Supplied data »
====================

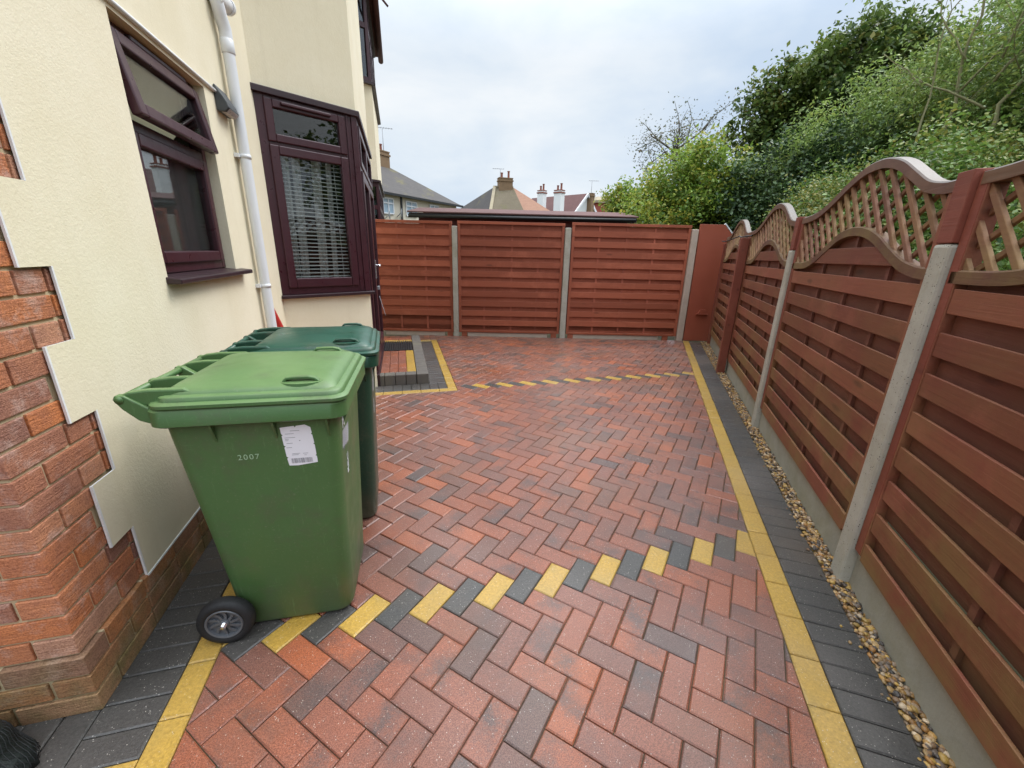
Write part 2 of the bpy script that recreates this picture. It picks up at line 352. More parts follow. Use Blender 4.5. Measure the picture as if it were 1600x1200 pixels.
# ------------------------------------------------------------------ mesh helpers
class MB:
    def __init__(s): s.v = []; s.f = []; s.a = []; s.sm = []; s.mi = []; s.cur = (0.5, 0.5, 0.0); s.smooth = False; s.m = 0
    def add(s, vs, fs, a=None):
        o = len(s.v); s.v += [tuple(v) for v in vs]
        for f in fs:
            s.f.append(tuple(i+o for i in f)); s.a.append(a or s.cur); s.sm.append(s.smooth); s.mi.append(s.m)
    def box(s, lo, hi, a=None, M=None):
        x0, y0, z0 = lo; x1, y1, z1 = hi
        p = [Vector(q) for q in ((x0,y0,z0),(x1,y0,z0),(x1,y1,z0),(x0,y1,z0),(x0,y0,z1),(x1,y0,z1),(x1,y1,z1),(x0,y1,z1))]
        if M is not None: p = [M @ q for q in p]
        s.add(p, [(0,3,2,1),(4,5,6,7),(0,1,5,4),(1,2,6,5),(2,3,7,6),(3,0,4,7)], a)
    def bar(s, p, q, w, h, up=(0,0,1), a=None):          # box beam from p to q, w sideways, h along up
        p = Vector(p); q = Vector(q); d = (q-p).normalized(); u = Vector(up); sd = d.cross(u).normalized(); u = sd.cross(d)
        c = []
        for e in (p, q):
            for i, j in ((-1,-1),(1,-1),(1,1),(-1,1)): c.append(e + sd*(i*w/2) + u*(j*h/2))
        s.add(c, [(3,2,1,0),(4,5,6,7),(0,1,5,4),(1,2,6,5),(2,3,7,6),(3,0,4,7)], a)
    def prism(s, poly, d, a=None):                       # polygon (3d pts) extruded by vector d
        d = Vector(d); n = len(poly); P = [Vector(q) for q in poly]
        s.add(P + [q+d for q in P], [tuple(range(n-1, -1, -1)), tuple(range(n, 2*n))] + [(i, (i+1) % n, n+(i+1) % n, n+i) for i in range(n)], a)
    def strip(s, sections, a=None, close=True, cap=True):  # loft equal-length rings
        n = len(sections[0]); o = []
        for r in sections: o += [Vector(q) for q in r]
        fs = []
        for k in range(len(sections)-1):
            for i in range(n if close else n-1):
                j = (i+1) % n; fs.append((k*n+i, k*n+j, (k+1)*n+j, (k+1)*n+i))
        if cap: fs += [tuple(range(n-1, -1, -1)), tuple(range((len(sections)-1)*n, len(sections)*n))]
        s.add(o, fs, a)
    def tube(s, path, rad, n=8, a=None, cap=True):
        P = [Vector(p) for p in path]; rings = []; up = None
        for i, p in enumerate(P):
            d = (P[min(i+1, len(P)-1)] - P[max(i-1, 0)]).normalized()
            if up is None: up = d.orthogonal().normalized()
            up = (up - d*up.dot(d)).normalized(); sd = d.cross(up)
            r = rad[i] if isinstance(rad, (list, tuple)) else rad
            rings.append([p + (up*math.cos(2*math.pi*k/n) + sd*math.sin(2*math.pi*k/n))*r for k in range(n)])
        old = s.smooth; s.smooth = True; s.strip(rings, a, True, cap); s.smooth = old
    def lathe(s, prof, c, axis='Y', n=32, a=None, cap=True):       # prof: (offset along axis, radius)
        rings = []; c = Vector(c)
        for o, r in prof:
            ring = []
            for k in range(n):
                t = 2*math.pi*k/n
                if axis == 'Y': ring.append(c + Vector((r*math.cos(t), o, r*math.sin(t))))
                elif axis == 'X': ring.append(c + Vector((o, r*math.cos(t), r*math.sin(t))))
                else: ring.append(c + Vector((r*math.cos(t), r*math.sin(t), o)))
            rings.append(ring)
        s.strip(rings, a, True, cap)
    def mesh(s, name, mats, shift=None):
        me = bpy.data.meshes.new(name)
        v = s.v if shift is None else [(x-shift[0], y-shift[1], z-shift[2]) for x, y, z in s.v]
        me.from_pydata(v, [], s.f)
        for m in (mats if isinstance(mats, (list, tuple)) else [mats]): me.materials.append(m)
        at = me.attributes.new('col', 'FLOAT_COLOR', 'FACE')
        at.data.foreach_set('color', np.array([(*a, 1.0) for a in s.a], dtype=np.float32).ravel())
        me.polygons.foreach_set('use_smooth', s.sm)
        me.polygons.foreach_set('material_index', s.mi)
        me.update(); return me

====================

Exercise instructions » Leave the images out and output the remaining material exactly as it stands.

Solution to the exercise »
Write part 2 of the bpy script that recreates this picture. It picks up at line 352. More parts follow. Use Blender 4.5. Measure the picture as if it were 1600x1200 pixels.
# ------------------------------------------------------------------ mesh helpers
class MB:
    def __init__(s): s.v = []; s.f = []; s.a = []; s.sm = []; s.mi = []; s.cur = (0.5, 0.5, 0.0); s.smooth = False; s.m = 0
    def add(s, vs, fs, a=None):
        o = len(s.v); s.v += [tuple(v) for v in vs]
        for f in fs:
            s.f.append(tuple(i+o for i in f)); s.a.append(a or s.cur); s.sm.append(s.smooth); s.mi.append(s.m)
    def box(s, lo, hi, a=None, M=None):
        x0, y0, z0 = lo; x1, y1, z1 = hi
        p = [Vector(q) for q in ((x0,y0,z0),(x1,y0,z0),(x1,y1,z0),(x0,y1,z0),(x0,y0,z1),(x1,y0,z1),(x1,y1,z1),(x0,y1,z1))]
        if M is not None: p = [M @ q for q in p]
        s.add(p, [(0,3,2,1),(4,5,6,7),(0,1,5,4),(1,2,6,5),(2,3,7,6),(3,0,4,7)], a)
    def bar(s, p, q, w, h, up=(0,0,1), a=None):          # box beam from p to q, w sideways, h along up
        p = Vector(p); q = Vector(q); d = (q-p).normalized(); u = Vector(up); sd = d.cross(u).normalized(); u = sd.cross(d)
        c = []
        for e in (p, q):
            for i, j in ((-1,-1),(1,-1),(1,1),(-1,1)): c.append(e + sd*(i*w/2) + u*(j*h/2))
        s.add(c, [(3,2,1,0),(4,5,6,7),(0,1,5,4),(1,2,6,5),(2,3,7,6),(3,0,4,7)], a)
    def prism(s, poly, d, a=None):                       # polygon (3d pts) extruded by vector d
        d = Vector(d); n = len(poly); P = [Vector(q) for q in poly]
        s.add(P + [q+d for q in P], [tuple(range(n-1, -1, -1)), tuple(range(n, 2*n))] + [(i, (i+1) % n, n+(i+1) % n, n+i) for i in range(n)], a)
    def strip(s, sections, a=None, close=True, cap=True):  # loft equal-length rings
        n = len(sections[0]); o = []
        for r in sections: o += [Vector(q) for q in r]
        fs = []
        for k in range(len(sections)-1):
            for i in range(n if close else n-1):
                j = (i+1) % n; fs.append((k*n+i, k*n+j, (k+1)*n+j, (k+1)*n+i))
        if cap: fs += [tuple(range(n-1, -1, -1)), tuple(range((len(sections)-1)*n, len(sections)*n))]
        s.add(o, fs, a)
    def tube(s, path, rad, n=8, a=None, cap=True):
        P = [Vector(p) for p in path]; rings = []; up = None
        for i, p in enumerate(P):
            d = (P[min(i+1, len(P)-1)] - P[max(i-1, 0)]).normalized()
            if up is None: up = d.orthogonal().normalized()
            up = (up - d*up.dot(d)).normalized(); sd = d.cross(up)
            r = rad[i] if isinstance(rad, (list, tuple)) else rad
            rings.append([p + (up*math.cos(2*math.pi*k/n) + sd*math.sin(2*math.pi*k/n))*r for k in range(n)])
        old = s.smooth; s.smooth = True; s.strip(rings, a, True, cap); s.smooth = old
    def lathe(s, prof, c, axis='Y', n=32, a=None, cap=True):       # prof: (offset along axis, radius)
        rings = []; c = Vector(c)
        for o, r in prof:
            ring = []
            for k in range(n):
                t = 2*math.pi*k/n
                if axis == 'Y': ring.append(c + Vector((r*math.cos(t), o, r*math.sin(t))))
                elif axis == 'X': ring.append(c + Vector((o, r*math.cos(t), r*math.sin(t))))
                else: ring.append(c + Vector((r*math.cos(t), r*math.sin(t), o)))
            rings.append(ring)
        s.strip(rings, a, True, cap)
    def mesh(s, name, mats, shift=None):
        me = bpy.data.meshes.new(name)
        v = s.v if shift is None else [(x-shift[0], y-shift[1], z-shift[2]) for x, y, z in s.v]
        me.from_pydata(v, [], s.f)
        for m in (mats if isinstance(mats, (list, tuple)) else [mats]): me.materials.append(m)
        at = me.attributes.new('col', 'FLOAT_COLOR', 'FACE')
        at.data.foreach_set('color', np.array([(*a, 1.0) for a in s.a], dtype=np.float32).ravel())
        me.polygons.foreach_set('use_smooth', s.sm)
        me.polygons.foreach_set('material_index', s.mi)
        me.update(); return me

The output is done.